If you have 15 minutes watch this seminal talk (or read the transcript) by Barry Schwartz at TED. It holds true nearly 20 years later as we have many more choices.

All financial decisions if perfection is the goal are always very wrong.

In hindsight every financial choice one makes will prove to be in some range of wrong.

A stock should not have been sold so early or why did not one sell it as soon as it went into decline? Why did we buy so little or why did we buy so much?

Time will reveal every allocation between different asset classes was far less than optimum. Either one was too diversified or too concentrated.

From deciding to buy a home, to locking in an interest rate time will prove us that all of us were wrong if perfection or optimization was the goal.

Instead of goals of profit maximization, perfect mix and zero regret it may make more sense to aim for “enough”, “do not risk going broke” and remembering that money is what gives us options in life but is not life itself.

If only we had made a different choice!

In “Summer Storm” a short poem by Dana Gioia the protagonist recalls a meeting two decades ago at a wedding reception with someone they connected with for a few minutes and never saw again.

Why does that evening’s memory
Return with this night’s storm —
A party twenty years ago,
Its disappointments warm?

There are so many might have beens,
What ifs that won’t stay buried,
Other cities, other jobs,
Strangers we might have married.

And memory insists on pining
For places it never went,
As if life would be happier
Just by being different.

Imaginary Choices.

Moments in time that we believe were decision points but really are nothing but moments in our memory that are decisive and reverberate for the rest of our lives like …that girl in the white dress in Citizen Kane…
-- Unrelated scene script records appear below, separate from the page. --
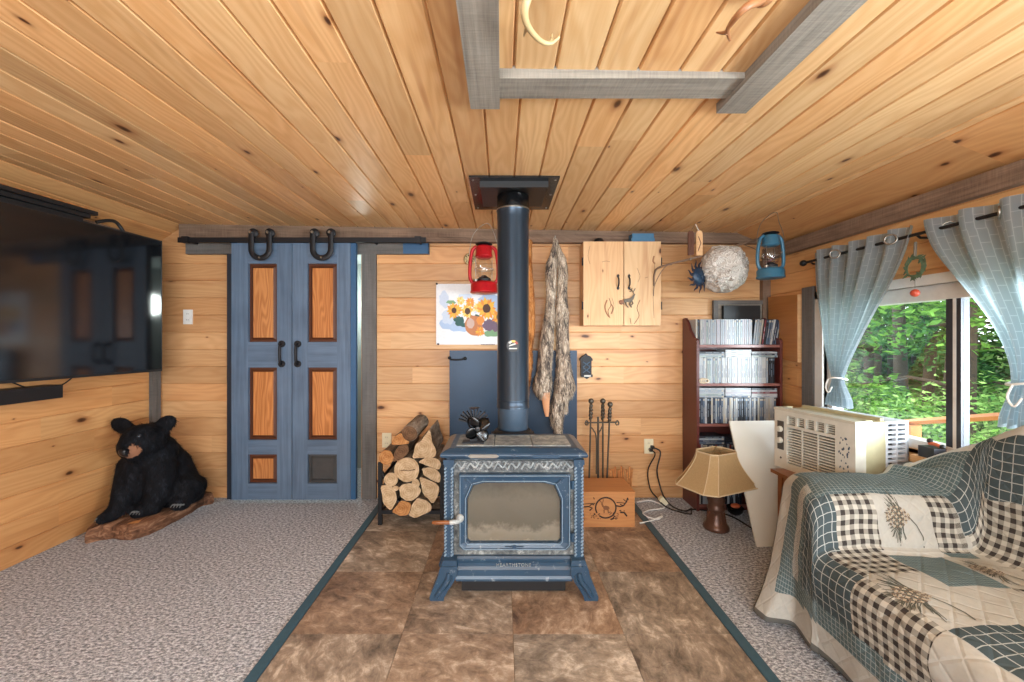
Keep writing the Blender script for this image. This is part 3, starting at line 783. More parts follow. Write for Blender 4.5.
# base skirt
b = MB(); sk = [(YF+.02, .195), (YF-.004, .195), (YF-.010, .186), (YF-.010, .178), (YF-.022, .170), (YF-.022, .155), (YF-.030, .142), (YF-.030, .112), (YF-.036, .100), (YF-.036, .090), (YF+.02, .090)]
b.prism([(y, z) for y, z in sk], -.225, .34, axis='x')
skirt = b.build('base_skirt', ['enamel'], stove, bevel=.0015)
b = MB(); b.box(xl+.01, xr-.01, YF+.02, YK, .09, .18); b.build('base_pan', ['black_iron'], stove)
cu = bpy.data.curves.new('lettering', 'FONT'); cu.body = 'HEARTHSTONE'; cu.size = .022; cu.extrude = .002; cu.align_x = 'CENTER'; cu.space_character = 1.15
to = bpy.data.objects.new('tmp_text', cu); COL.objects.link(to); to.rotation_euler = (math.radians(90), 0, 0); to.location = (sxx(513.5), YF-.0235, .1555)
dg = bpy.context.evaluated_depsgraph_get(); dg.update(); me = bpy.data.meshes.new_from_object(to.evaluated_get(dg)); me.transform(to.matrix_world); bpy.data.objects.remove(to)
me.materials.clear(); me.materials.append(M['soaptop']); lt = bpy.data.objects.new('raised_lettering', me); COL.objects.link(lt); adopt(lt, skirt); lt['label'] = 'raised worn lettering on the stove base'
# ash drawer beneath
b = MB(); b.box(-.20, .315, YF+.015, YK-.04, .014, .0895); b.build('ash_drawer', ['black'], stove, bevel=.004)
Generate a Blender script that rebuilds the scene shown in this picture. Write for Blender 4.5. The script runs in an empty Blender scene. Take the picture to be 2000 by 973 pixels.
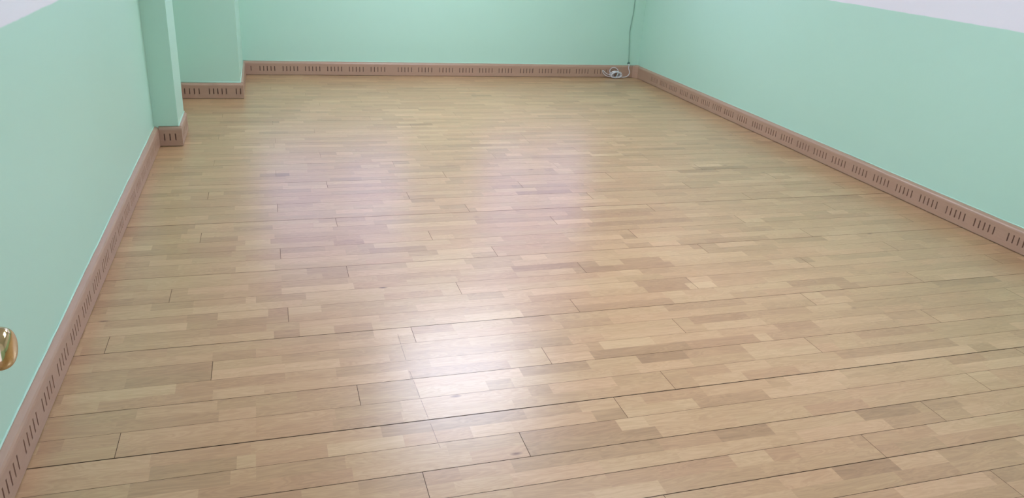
import bpy, bmesh, math, random
from mathutils import Vector, Matrix

# ------------------------------------------------------------ camera, world, exposure
scene = bpy.context.scene
C = scene.collection
scene.view_settings.view_transform = 'Standard'
scene.view_settings.look = 'None'
scene.view_settings.gamma = 1.0
scene.view_settings.use_curve_mapping = False
scene.view_settings.exposure = 0.0

LAMP = 21.2
LAMP_COL = (0.83, 0.92, 1.13)
SKY = 2.0
SKY_COL = (0.68, 0.71, 1.22)

EYE = Vector((0.0, 0.0, 1.55))
PITCH, YAW, ROLL, FPX = 0.40104198, 0.31754084, 0.06764349, 1502.226
cam_data = bpy.data.cameras.new('camera')
cam = bpy.data.objects.new('camera', cam_data)
C.objects.link(cam)
fwd = Vector((math.sin(YAW) * math.cos(PITCH), math.cos(YAW) * math.cos(PITCH), -math.sin(PITCH)))
rgt = fwd.cross(Vector((0, 0, 1))).normalized()
up = rgt.cross(fwd)
r2 = rgt * math.cos(ROLL) + up * math.sin(ROLL)
u2 = -rgt * math.sin(ROLL) + up * math.cos(ROLL)
m3 = Matrix((r2, u2, -fwd)).transposed()
cam.matrix_world = Matrix.Translation(EYE) @ m3.to_4x4()
cam_data.sensor_width = 36.0
cam_data.lens = 36.0 * FPX / 2000.0
cam_data.clip_start = 0.02
scene.camera = cam

world = bpy.data.worlds.new('world')
scene.world = world
world.use_nodes = True
bgn = world.node_tree.nodes['Background']
bgn.inputs['Color'].default_value = (*SKY_COL, 1)
bgn.inputs['Strength'].default_value = SKY

# sky light enters through the two windows and the doorway: portals only guide the sampling of the sky
def portal(x, y, z, w, h, rx):
    l = bpy.data.lights.new('sky_portal', 'AREA')
    l.shape = 'RECTANGLE'; l.size = w; l.size_y = h
    l.cycles.is_portal = True
    o = bpy.data.objects.new('sky_portal', l); C.objects.link(o)
    o.location = (x, y, z); o.rotation_euler = (rx, 0, 0)
portal(0.61, 8.25, 1.70, 1.62, 1.60, -math.pi / 2)
portal(2.90, 8.25, 1.70, 1.40, 1.60, -math.pi / 2)
portal(0.03, -0.05, 1.035, 0.88, 2.07, math.pi / 2)

# ------------------------------------------------------------ helpers
def srgb(r, g, b):
    f = lambda c: (c / 255 / 12.92) if c / 255 <= 0.04045 else ((c / 255 + 0.055) / 1.055) ** 2.4
    return (f(r), f(g), f(b), 1.0)

def mat(name, col=(0.8, 0.8, 0.8, 1), rough=0.5, metal=0.0, spec=0.5):
    m = bpy.data.materials.new(name)
    m.use_nodes = True
    b = m.node_tree.nodes['Principled BSDF']
    b.inputs['Base Color'].default_value = col
    b.inputs['Roughness'].default_value = rough
    b.inputs['Metallic'].default_value = metal
    b.inputs['Specular IOR Level'].default_value = spec
    return m, m.node_tree.nodes, m.node_tree.links, b

def link_obj(name, bm, m, parent=None, smooth=False):
    me = bpy.data.meshes.new(name)
    bm.to_mesh(me)
    bm.free()
    for p in me.polygons:
        p.use_smooth = smooth
    o = bpy.data.objects.new(name, me)
    C.objects.link(o)
    if m is not None:
        me.materials.append(m)
    if parent is not None:
        o.parent = parent
    return o

def struct(name, bm, m, smooth=False):
    o = link_obj(name, bm, m, None, smooth)
    o['kind'] = 'structure'
    return o

def box(bm, a, b, bevel=0.0):
    x0, y0, z0 = a
    x1, y1, z1 = b
    r = bmesh.ops.create_cube(bm, size=1.0)
    vs = r['verts']
    for v in vs:
        v.co = Vector(((x0 + x1) / 2 + v.co.x * (x1 - x0), (y0 + y1) / 2 + v.co.y * (y1 - y0), (z0 + z1) / 2 + v.co.z * (z1 - z0)))
    if bevel:
        es = list({e for v in vs for e in v.link_edges})
        bmesh.ops.bevel(bm, geom=es, offset=bevel, segments=2, affect='EDGES')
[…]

The Speed of Choice: High Tea or Espresso Coffee?

There are two styles of decision-making High Tea and Espresso Coffee.

Most companies and people utilize both styles depending on the situation.

The High Tea style of decision making is one of percolation and process. It takes time and many people are involved, and it goes up and down an organization.

The Espresso Coffee style is fast and focused with a bias for action.

Depending on what is being decided, the financial implication of a right or wrong decision and the ability to change one’s mind should determine which beverage preparation style is being used.

Decisions of strategy that will impact many people and cost a lot and be hard to walk back probably needs some High Tea approach. Decisions that are not interconnected to large parts of the organization, cost a little, can be stopped or reversed quickly should probably be espresso style.

Too many organizations unfortunately treat espresso decisions as high tea decisions.

Oddly as the world accelerates, we often see a great percolation where too many decisions are being group groped and slow marched.

What is fascinating is that so many small decisions are requiring so much time and people input that the human and time capital spent in evaluating the decision is many multiples of the cost or the risk of the decision being taken.

Let’s pick the right beverage style makes sense when deciding to decide.